I read about the prior histories of porn stars and found that many of them suffered from sexual abuse in their childhoods. Famed porn stars Jenna Jameson and Traci Lords are two examples of this trend. Jameson was brutally gang-raped, beaten and left for dead as a teenager, while Lords was raped in high school and repeatedly molested by one of her mother's boyfriends -- she was also only 15 when she appeared in her first porn film. In an article written for Rolling Stone, a male porn star, Ian Gittler, estimated that all of the women he knew who were working in pornography were sexually abused as children. So much of the porn on the Internet comes directly out of these childhood experiences of great suffering and pain.

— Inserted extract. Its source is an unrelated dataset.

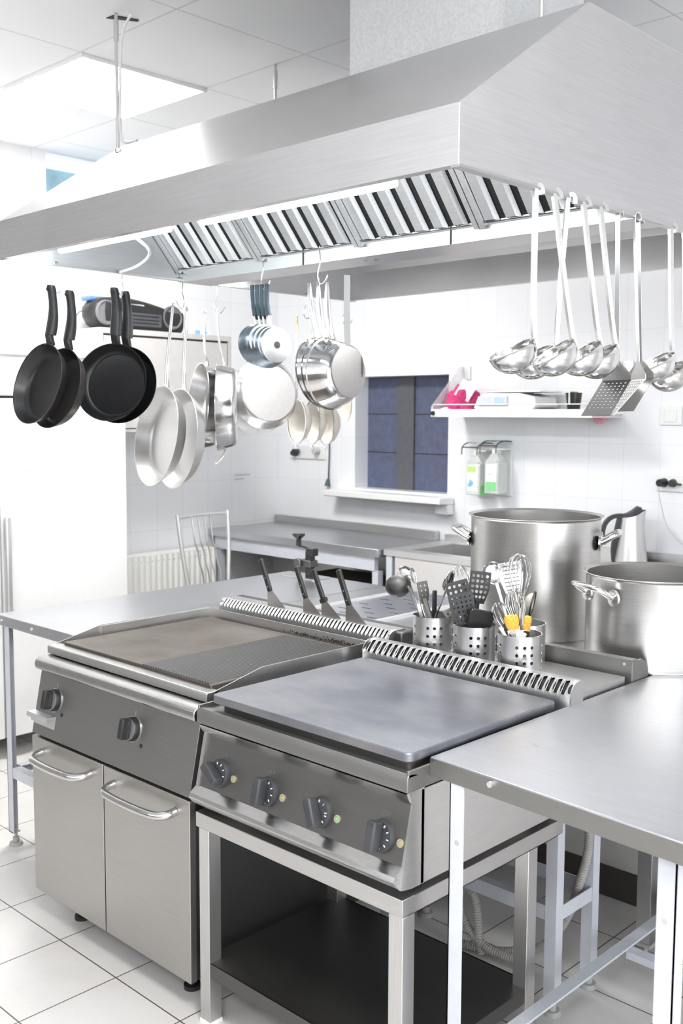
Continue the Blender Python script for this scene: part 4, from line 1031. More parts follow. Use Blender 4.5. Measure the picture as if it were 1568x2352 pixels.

When someone watches pornography -- thereby providing a demand for it -- they might think that they are not supporting the exploitation of women, or at least that their actions don't have consequences. But who can guarantee that the teenage girls on the screen are really 18? Who has certified this? What of the many amateur videos made at home and easily found on the Internet? And, when the women are technically over 18, so what? Does this make such a difference? If it was exploitation the day before her 18th birthday, is it not exploitation the day after?

Sexual desire is the most difficult thing, I think, for the vast majority of us to keep in check. But there is no need to use the degrading experiences of hardcore pornography to satisfy these urges. Many of the women involved in porn come from horrifying backgrounds, and were, at one point, missing and exploited children. And so they have become missing and exploited adults -- missing in the sense that they lost their chance at a normal childhood, and hence at having a normal adulthood.

The vogue argument that pornography "empowers" sex workers is pure ivory-tower nonsense. Porn merely channels women into lives of humiliation and shame, tossed around in our thoughtless search for pleasure and amusement. We should ask ourselves: "Where is the person behind the porn star? What forces caused them to appear on this screen, in this place, at this moment?" Once these question are answered, I believe that no one will, in good conscience, be able to view hardcore pornography.